As he prepares to become the first man to face new Hearts head coach Ian Cathro across opposing technical areas tomorrow, Rangers manager Warburton is dismissive of the doubts raised by many observers about the 30-year-old’s readiness or suitability.

Warburton, whose own career path from non-league journeyman defender to senior football management was punctuated by his now much documented time as a city trader in London, believes Cathro and his assistant Austin MacPhee should not be judged on the basis of the route which led them to be unveiled at Tynecastle this week.

He insists the real test of the pair’s capacity to succeed at Hearts will come in their handling of a senior playing squad. That was a challenge which Warburton admits he found daunting when he first faced it, but one for which a previous CV in the game bears no relevance.

“I read Austin’s comments in the papers about the dressing room,” said Warburton. “He’s right, players are intelligent and they just want to come into an organised environment and know what they are doing.

“They want to enjoy what they are doing and leave feeling better for it. If you can do that for your players, then it doesn’t matter if you’ve played in the World Cup or you played for Raghouse Rovers. It doesn’t matter where you have been. The players are smart guys and if you get the environment right, they will respond accordingly.

“The first time I did it was at Watford and, yes, it was a concern initially for me. I started out there coaching the under-12s and under-13s, progressed to the under-16s and then it was when I was put in charge of the reserves that I first had first-team players coming down into my dressing room.

“So you start to think ‘if I get this one wrong, I’ll get dug out here’ You have to get it right and it challenges you. Then you realise that players want to enjoy what they do. They want relevant practice. When you realise that, you get over it very quickly and then you either sink or swim.

“Word spreads quickly in football. You’ve just got to be organised, whatever job you’re in. You have to show a level of subject knowledge and if you can do that, you’ll be alright.

“I wouldn’t have been ready for it when I was 30. When I was that age, I was working as a chief dealer at a Finnish bank in London, so coaching wasn’t high on my agenda at that time. It’s a big job for Ian to take on at that age, but all credit to him. He has the subject knowledge and I think he has the ability to do it. What qualifies qualifications in football? You could have a player who gets injured at 18, does his badges and coaches but then 14 years later, people would say ‘he’s only 32’. But by then he has 14 years of experience behind him.

“I only played Conference level football in England myself, so there are different backgrounds and Ian has done a lot of coaching around the world. He’s taken a different route in but however you do it, it takes hard work in terms of getting the qualifications and being the best you can be.

“You have easier access to the coaching qualifications now. I’m not saying it’s easier to get them but it is easier to get on the courses. People with different playing backgrounds are getting on the courses and they’re benefiting from them.

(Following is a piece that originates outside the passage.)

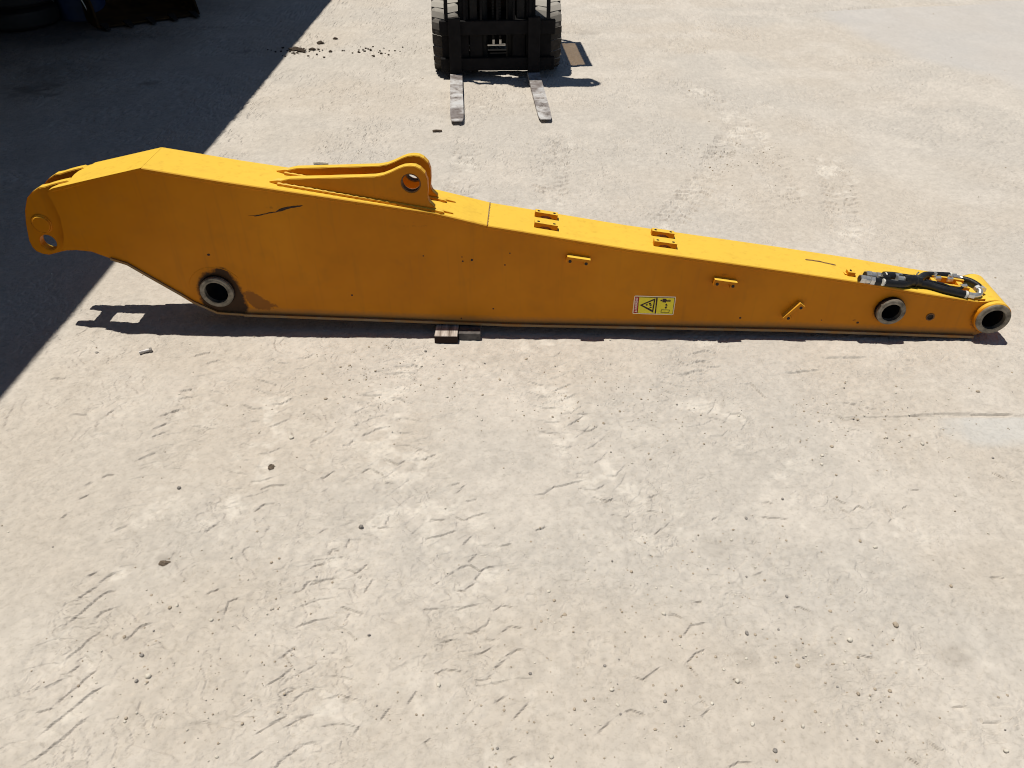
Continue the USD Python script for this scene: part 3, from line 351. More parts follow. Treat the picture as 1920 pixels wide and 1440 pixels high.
for (a, b) in T['sideb']:
    cx_, cz_ = (a[0] + b[0]) / 2 - .01, (a[1] + b[1]) / 2 + .025; grease_and_shade = np.maximum(grease_and_shade, .52 * np.clip(1 - np.hypot((SX - cx_) / .11, (SH - cz_) / .05), 0, 1))
for cx_, cz_, rx, rz in ((-4.16, .80, .16, .05), (-3.35, .70, .3, .035), (-2.2, .53, .18, .03), (-.42, .285, .22, .018), (-.60, .07, .10, .03), (-.30, .135, .03, .03)): grease_and_shade = np.maximum(grease_and_shade, .5 * np.clip(1 - np.hypot((SX - cx_) / rx, (SH - cz_) / rz), 0, 1))
rust = soft(pdist(T['peel']) + .03 * nbig, .05)
for k, (s_, h_) in enumerate(T['spots'][:15]): rust = np.maximum(rust, .62 * np.clip(1.3 - np.hypot(SX - s_, (SH - h_) * 1.3) / [.016, .026, .008, .013, .008, .008, .006, .010, .014, .012, .012, .010, .022, .018, .008][k], 0, 1))
hb = np.interp(SX, bot[:, 0], bot[:, 1]); dust = np.where(SX > -4.6, np.clip(1.05 - (SH - hb) / .075, 0, 1), 0) + .25 * np.clip(1 - (SH - hb) / .3, 0, 1)
UsdGeom.PrimvarsAPI(pl).CreatePrimvar('stain', Sdf.ValueTypeNames.Color3fArray, 'vertex').Set(Vt.Vec3fArray.FromNumpy(np.clip(np.stack([grease_and_shade, rust, dust], 1), 0, 1).astype(np.float32)))
obj('side_plate', ext(cut_side, W - .014, W), M['paint'], arm)
def strip(pts, t, w0, w1, below=True):
    """plate that follows a line of (s,h); t downwards"""
    L = LineString(pts); off = L.buffer(t, cap_style=2, join_style=2, single_sided=True) if False else None
    P = np.array(pts); d = np.gradient(P, axis=0); d /= np.linalg.norm(d, axis=1, keepdims=True); n = np.stack([-d[:, 1], d[:, 0]], 1) * (-1 if below else 1)
    return Polygon(list(map(tuple, P)) + list(map(tuple, (P + n * t)[::-1]))).buffer(0)
def rough_poly(p, amp=.012, seed=1, step=.006):
    L = Polygon(p).buffer(0).exterior; n = max(24, int(L.length / step)); q = np.array([L.interpolate(t, True).coords[0] for t in np.linspace(0, 1, n, endpoint=False)])
    k = meshkit.fbm(np.c_[q * 45, 0 * q[:, :1]], 3, seed) - .5; k2 = meshkit.fbm(np.c_[q * 45 + 9, 0 * q[:, :1]], 3, seed + 4) - .5
    return Polygon(q + np.c_[k, k2] * amp * 2).buffer(0)
ts = [tuple(q) for q in top]
i = 7
seam = (T['seam'][0][0], float(hat(top, T['seam'][0][0])))
edge_ = [(q[0], -.002, q[1] - .019) for q in ts[3:-1]]
def swept(pts, prof):
    P = np.array(pts); d = np.gradient(P, axis=0); d /= np.linalg.norm(d, axis=1, keepdims=True); n = np.stack([-d[:, 1], d[:, 0]], 1); k = len(prof)
    V = np.array([(p[0] + b * q[0], a, p[1] + b * q[1]) for p, q in zip(P, n) for a, b in prof]); F = []
    for i in range(len(P) - 1):
        for j in range(k): a, b = i * k + j, i * k + (j + 1) % k; F += [(a, b, b + k), (a, b + k, a + k)]
    for j in range(1, k - 1): e = (len(P) - 1) * k; F += [(0, j + 1, j), (e, e + j, e + j + 1)]
    m = trimesh.Trimesh(V, np.array(F), process=False); m.fix_normals(); return m
PROF = [(-.006, -.016), (W + .006, -.016), (W + .006, -.005), (W + .001, 0), (-.001, 0), (-.006, -.005)]
left_top = [q for q in ts if q[0] < seam[0] - .01] + [(seam[0] - .003, seam[1])]
right_top = [(seam[0] + .003, seam[1] - .003)] + [(q[0], q[1] - .003 * 0) for q in ts if q[0] > seam[0] + .03 and q[0] < -.08] + [(-.075, float(hat(top, -.075)))]
plate = swept(left_top[3:], PROF)
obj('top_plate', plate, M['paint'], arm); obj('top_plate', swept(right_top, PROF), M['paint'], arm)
obj('weld_seam', tube([(seam[0] + .002 * math.sin(k * 2.1), W * k / 24, seam[1] - .0035 + .0012 * math.sin(k * 3.7)) for k in range(25)], .0042, 6), M['dustpaint'], arm)
wb = [(s_, -.001 + .001 * math.sin(s_ * 91), float(hat(top, s_)) - .0195 + .0008 * math.sin(s_ * 173)) for s_ in np.linspace(-4.82, -.12, 330)]; obj('weld_bead', tube(wb, .0042, 6), M['paint'], arm)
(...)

“It’s changing, in that man management is a far bigger part of it now. Whether you work on a building site or whatever your background is, as long as you organise and get the environment right and the players feel they are enjoying the work they do, I think you’re in a good place.

“I also think players are more accepting of it now. They are coming through academies and they are having a broader education. They ask more questions and if you can answer them, you are in a good place as a coach or manager.

“I don’t know Ian or Austin personally yet, but they are well qualified and beat a lot of good candidates to the job. I’m sure they are more than ready for the fight. Some will say it is a brave call but it might be a magnificent call by Hearts, you never know. But Ian’s certainly qualified for the job. He’s attracted attention and good luck to him – although only after Saturday!”

Tomorrow is another significant afternoon for Warburton and his team as they seek to build on last Saturday’s 2-1 win over Aberdeen which saw them respond positively to the 2-0 defeat they had 
suffered against Hearts at Tynecastle the previous Wednesday in what was Robbie Neilson’s last match in charge of the Gorgie side.

Rangers have yet to string together more than two consecutive victories in the Premiership this season. Consistency remains elusive as they look to establish themselves as the closest challengers to champions and runaway 
leaders Celtic.

“It is important to go on a run,” admitted Warburton. “Hearts will be saying the same thing, as will Aberdeen. If we can get a run together, it changes the picture. That’s the case in any league. If you get four or five wins in a row, the whole landscape changes.”